Challenge → Write the data out again exactly, with no pictures.

==== Supplied material ====

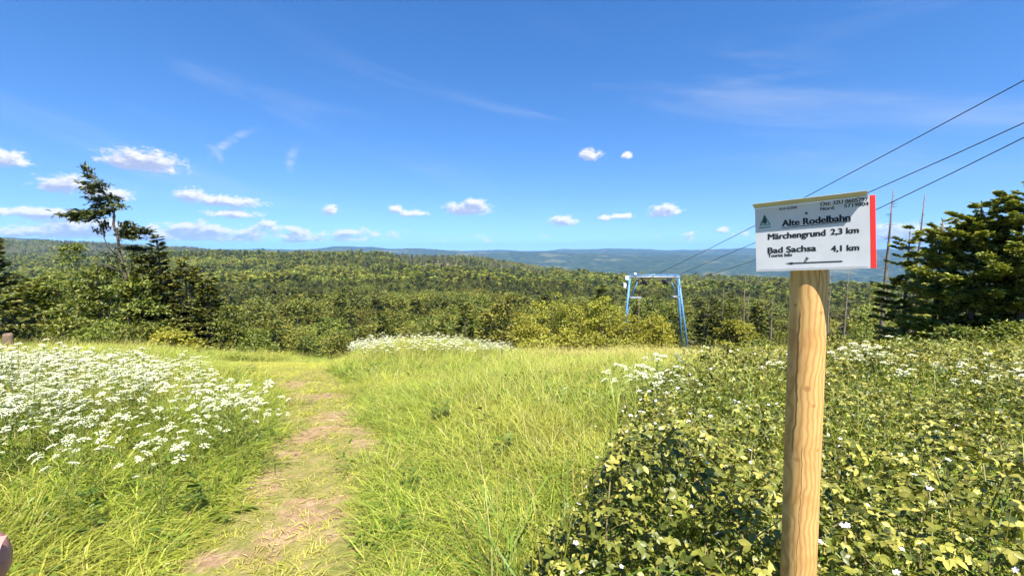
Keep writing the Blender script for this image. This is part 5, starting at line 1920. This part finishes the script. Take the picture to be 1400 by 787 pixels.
def build_parsley():
    r = np.random.default_rng(23)
    UM = [umbel(r, 0.041, 14), umbel(r, 0.037, 16), umbel(r, 0.045, 15)]
    KI = [parsley_kind(r, 0.72 + 0.07 * i) for i in range(5)]
    WHOLE = []
    for stem, leaf, heads in KI:                          # whole plants in one mesh, for those too small to show parts
        Vs, Fs, mi, o = [], [], [], 0
        items = [(stem, None, 0), (leaf, None, 1)] + [(UM[i % 3], h, 2) for i, h in enumerate(heads)]
        for me, h, m in items:
            V = np.array([v.co for v in me.vertices])
            if h is not None:
                V = V * h[1] + h[0]
            Vs.append(V)
            for p in me.polygons:
                Fs.append(tuple(i + o for i in p.vertices))
                mi.append(m if m < 2 else (2 if p.material_index == 0 else 0))
            o += len(V)
        WHOLE.append(mesh_from('cow_parsley', np.concatenate(Vs), Fs, mats=[M_STEM, M_WEED, M_PETAL], midx=mi))
    zones = [
        # photo polygon of the flower tops, plants per square metre, label, group
        ([(-90, 472), (60, 474), (180, 478), (262, 486), (302, 506), (345, 520), (378, 548), (330, 556), (262, 566), (170, 566), (70, 570), (-90, 575)], 46,
         'white flowering cow parsley in the dense bank left of the path', 'cow parsley of the left bank'),
        ([(-90, 575), (70, 570), (170, 566), (262, 566), (330, 556), (300, 590), (160, 606), (40, 612), (-90, 610)], 11,
         'white flowering cow parsley at the thin front edge of the left bank', 'cow parsley at the front of the left bank'),
        ([(478, 466), (520, 459), (600, 457), (690, 468), (712, 480), (650, 488), (560, 482), (490, 484)], 34,
         'white flowering cow parsley on the hump of tall grass beyond the path', 'cow parsley on the hump'),
        ([(485, 484), (560, 482), (650, 486), (720, 484), (710, 500), (600, 506), (505, 500)], 24,
         'white flowering cow parsley in the tall grass just before the hump', 'cow parsley before the hump'),
        ([(832, 500), (880, 480), (915, 485), (945, 500), (940, 520), (900, 540), (850, 520)], 22,
         'white flowering cow parsley between the tall grass and the brambles', 'cow parsley by the brambles'),
        ([(1136, 464), (1180, 456), (1250, 466), (1268, 488), (1200, 492), (1140, 486)], 34,
         'white flowering cow parsley right of the signpost below the dead trunks', 'cow parsley behind the signpost'),
        ([(1266, 472), (1420, 468), (1420, 506), (1330, 498), (1266, 490)], 16,
         'white flowering cow parsley before the spruces at the right edge', 'cow parsley before the right spruces'),
        ([(1000, 476), (1070, 470), (1075, 488), (1010, 490)], 10,
         'white flowering cow parsley just left of the signpost', 'cow parsley left of the signpost'),
        ([(1330, 520), (1420, 530), (1420, 590), (1350, 575)], 5,
         'white flowering cow parsley rising from the brambles at the right edge', 'cow parsley in the right brambles'),
        ([(632, 572), (680, 570), (682, 600), (640, 600)], 22,
         'white flowering cow parsley standing alone in the tall grass', 'lone cow parsley in the grass')]
    allp = []
    for zi, (poly, dens, lab, grp) in enumerate(zones):
        us = [p[0] for p in poly]
        az0 = math.degrees(math.atan((min(us) - CX) / FPX)) - 1
        az1 = math.degrees(math.atan((max(us) - CX) / FPX)) + 1
        x, y = sector_points(r, [3.3, 3.3, 8.6, 7.6, 3.4, 5.0, 5.0, 5.0, 3.0, 2.6][zi], 15, az0, az1, 1 / math.sqrt(dens))
        s = (0.6 + 0.55 * r.random(len(x))) * [0.74, 0.74, 0.98, 0.95, 1.1, 1.42, 1.38, 1.35, 1.2, 1.5][zi]
        if zi == 9:
            s = s * 0.55
        if zi in (8,):
            s = s * 1.2
        z = height(x, y)
        u, v, dep = to_px(x, y, z + 0.9 * s)
        ok = in_poly(u, v, poly)
        if zi < 2:
            ok &= ~((vnoise(x, y, 1.4, 2, 60) < 0.42) & (r.random(len(x)) < 0.75))
        for i in np.nonzero(ok)[0]:
            allp.append((float(np.hypot(x[i], y[i])), x[i], y[i], z[i], s[i], zi))
    allp.sort()
    # the largest 300 that the frame shows are plants of their own
    seen = [p for p in allp if -30 < to_px(p[1], p[2], p[3] + 0.8)[0] < 1430]
    rest = [p for p in allp if not (-30 < to_px(p[1], p[2], p[3] + 0.8)[0] < 1430)]
    for i, (d, x, y, z, s, zi) in enumerate(seen[:300]):
        k = int(r.integers(5))
        rz = r.random() * 6.28
        rot = (r.normal() * 0.06, r.normal() * 0.06, rz)
        lab, grp = zones[zi][2], zones[zi][3]
        if zi == 0:
            pu = float(to_px(x, y, z + 0.6)[0])
            lab = 'white flowering cow parsley in the left bank, ' + ('front row' if d < 4.3 else 'middle rows' if d < 6.2 else 'back rows') + ', ' + \
                ('nearest the path' if pu > 250 else 'towards the wooden stake' if pu < 110 else 'midway between path and stake')
        if i < 90:
            stem, leaf, heads = KI[k]
            root = bpy.data.objects.new('cow_parsley', None)
            root.empty_display_size = 0.1
            COL.objects.link(root)
            root.location, root.rotation_euler, root.scale = (x, y, z), rot, (s, s, s)
            link('stem', stem, root)
            link('foliage', leaf, root)['kind'] = 'stuff'
            for q, (p, hs) in enumerate(heads):
                h = link('flower_head', UM[q % 3], root, tuple(p), (r.normal() * 0.3, r.normal() * 0.3, r.random() * 6.28))
                h.scale = (hs * (0.75 + 0.5 * r.random()),) * 3
        else:
            root = link('cow_parsley', WHOLE[k], None, (x, y, z), rot)
            root.scale = (s, s, s)
        tag(root, lab, 'cow parsley', grp)
    rest += seen[300:]
    if rest:
        A = np.array([(p[1], p[2], p[3]) for p in rest])
        n = len(A)
        S = np.array([p[4] for p in rest])
        scatter('flower_field', WHOLE, A, np.stack([r.normal(size=n) * 0.06, r.normal(size=n) * 0.06, r.random(n) * 6.28], -1),
                np.stack([S, S, S], -1), r.integers(0, 5, n), 'farther white cow parsley filling out the flower drifts', 'flowers')
    return len(allp)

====

Response →
Keep writing the Blender script for this image. This is part 5, starting at line 1920. This part finishes the script. Take the picture to be 1400 by 787 pixels.
def build_parsley():
    r = np.random.default_rng(23)
    UM = [umbel(r, 0.041, 14), umbel(r, 0.037, 16), umbel(r, 0.045, 15)]
    KI = [parsley_kind(r, 0.72 + 0.07 * i) for i in range(5)]
    WHOLE = []
    for stem, leaf, heads in KI:                          # whole plants in one mesh, for those too small to show parts
        Vs, Fs, mi, o = [], [], [], 0
        items = [(stem, None, 0), (leaf, None, 1)] + [(UM[i % 3], h, 2) for i, h in enumerate(heads)]
        for me, h, m in items:
            V = np.array([v.co for v in me.vertices])
            if h is not None:
                V = V * h[1] + h[0]
            Vs.append(V)
            for p in me.polygons:
                Fs.append(tuple(i + o for i in p.vertices))
                mi.append(m if m < 2 else (2 if p.material_index == 0 else 0))
            o += len(V)
        WHOLE.append(mesh_from('cow_parsley', np.concatenate(Vs), Fs, mats=[M_STEM, M_WEED, M_PETAL], midx=mi))
    zones = [
        # photo polygon of the flower tops, plants per square metre, label, group
        ([(-90, 472), (60, 474), (180, 478), (262, 486), (302, 506), (345, 520), (378, 548), (330, 556), (262, 566), (170, 566), (70, 570), (-90, 575)], 46,
         'white flowering cow parsley in the dense bank left of the path', 'cow parsley of the left bank'),
        ([(-90, 575), (70, 570), (170, 566), (262, 566), (330, 556), (300, 590), (160, 606), (40, 612), (-90, 610)], 11,
         'white flowering cow parsley at the thin front edge of the left bank', 'cow parsley at the front of the left bank'),
        ([(478, 466), (520, 459), (600, 457), (690, 468), (712, 480), (650, 488), (560, 482), (490, 484)], 34,
         'white flowering cow parsley on the hump of tall grass beyond the path', 'cow parsley on the hump'),
        ([(485, 484), (560, 482), (650, 486), (720, 484), (710, 500), (600, 506), (505, 500)], 24,
         'white flowering cow parsley in the tall grass just before the hump', 'cow parsley before the hump'),
        ([(832, 500), (880, 480), (915, 485), (945, 500), (940, 520), (900, 540), (850, 520)], 22,
         'white flowering cow parsley between the tall grass and the brambles', 'cow parsley by the brambles'),
        ([(1136, 464), (1180, 456), (1250, 466), (1268, 488), (1200, 492), (1140, 486)], 34,
         'white flowering cow parsley right of the signpost below the dead trunks', 'cow parsley behind the signpost'),
        ([(1266, 472), (1420, 468), (1420, 506), (1330, 498), (1266, 490)], 16,
         'white flowering cow parsley before the spruces at the right edge', 'cow parsley before the right spruces'),
        ([(1000, 476), (1070, 470), (1075, 488), (1010, 490)], 10,
         'white flowering cow parsley just left of the signpost', 'cow parsley left of the signpost'),
        ([(1330, 520), (1420, 530), (1420, 590), (1350, 575)], 5,
         'white flowering cow parsley rising from the brambles at the right edge', 'cow parsley in the right brambles'),
        ([(632, 572), (680, 570), (682, 600), (640, 600)], 22,
         'white flowering cow parsley standing alone in the tall grass', 'lone cow parsley in the grass')]
    allp = []
    for zi, (poly, dens, lab, grp) in enumerate(zones):
        us = [p[0] for p in poly]
        az0 = math.degrees(math.atan((min(us) - CX) / FPX)) - 1
        az1 = math.degrees(math.atan((max(us) - CX) / FPX)) + 1
        x, y = sector_points(r, [3.3, 3.3, 8.6, 7.6, 3.4, 5.0, 5.0, 5.0, 3.0, 2.6][zi], 15, az0, az1, 1 / math.sqrt(dens))
        s = (0.6 + 0.55 * r.random(len(x))) * [0.74, 0.74, 0.98, 0.95, 1.1, 1.42, 1.38, 1.35, 1.2, 1.5][zi]
        if zi == 9:
            s = s * 0.55
        if zi in (8,):
            s = s * 1.2
        z = height(x, y)
        u, v, dep = to_px(x, y, z + 0.9 * s)
        ok = in_poly(u, v, poly)
        if zi < 2:
            ok &= ~((vnoise(x, y, 1.4, 2, 60) < 0.42) & (r.random(len(x)) < 0.75))
        for i in np.nonzero(ok)[0]:
            allp.append((float(np.hypot(x[i], y[i])), x[i], y[i], z[i], s[i], zi))
    allp.sort()
    # the largest 300 that the frame shows are plants of their own
    seen = [p for p in allp if -30 < to_px(p[1], p[2], p[3] + 0.8)[0] < 1430]
    rest = [p for p in allp if not (-30 < to_px(p[1], p[2], p[3] + 0.8)[0] < 1430)]
    for i, (d, x, y, z, s, zi) in enumerate(seen[:300]):
        k = int(r.integers(5))
        rz = r.random() * 6.28
        rot = (r.normal() * 0.06, r.normal() * 0.06, rz)
        lab, grp = zones[zi][2], zones[zi][3]
        if zi == 0:
            pu = float(to_px(x, y, z + 0.6)[0])
            lab = 'white flowering cow parsley in the left bank, ' + ('front row' if d < 4.3 else 'middle rows' if d < 6.2 else 'back rows') + ', ' + \
                ('nearest the path' if pu > 250 else 'towards the wooden stake' if pu < 110 else 'midway between path and stake')
        if i < 90:
            stem, leaf, heads = KI[k]
            root = bpy.data.objects.new('cow_parsley', None)
            root.empty_display_size = 0.1
            COL.objects.link(root)
            root.location, root.rotation_euler, root.scale = (x, y, z), rot, (s, s, s)
            link('stem', stem, root)
            link('foliage', leaf, root)['kind'] = 'stuff'
            for q, (p, hs) in enumerate(heads):
                h = link('flower_head', UM[q % 3], root, tuple(p), (r.normal() * 0.3, r.normal() * 0.3, r.random() * 6.28))
                h.scale = (hs * (0.75 + 0.5 * r.random()),) * 3
        else:
            root = link('cow_parsley', WHOLE[k], None, (x, y, z), rot)
            root.scale = (s, s, s)
        tag(root, lab, 'cow parsley', grp)
    rest += seen[300:]
    if rest:
        A = np.array([(p[1], p[2], p[3]) for p in rest])
        n = len(A)
        S = np.array([p[4] for p in rest])
        scatter('flower_field', WHOLE, A, np.stack([r.normal(size=n) * 0.06, r.normal(size=n) * 0.06, r.random(n) * 6.28], -1),
                np.stack([S, S, S], -1), r.integers(0, 5, n), 'farther white cow parsley filling out the flower drifts', 'flowers')
    return len(allp)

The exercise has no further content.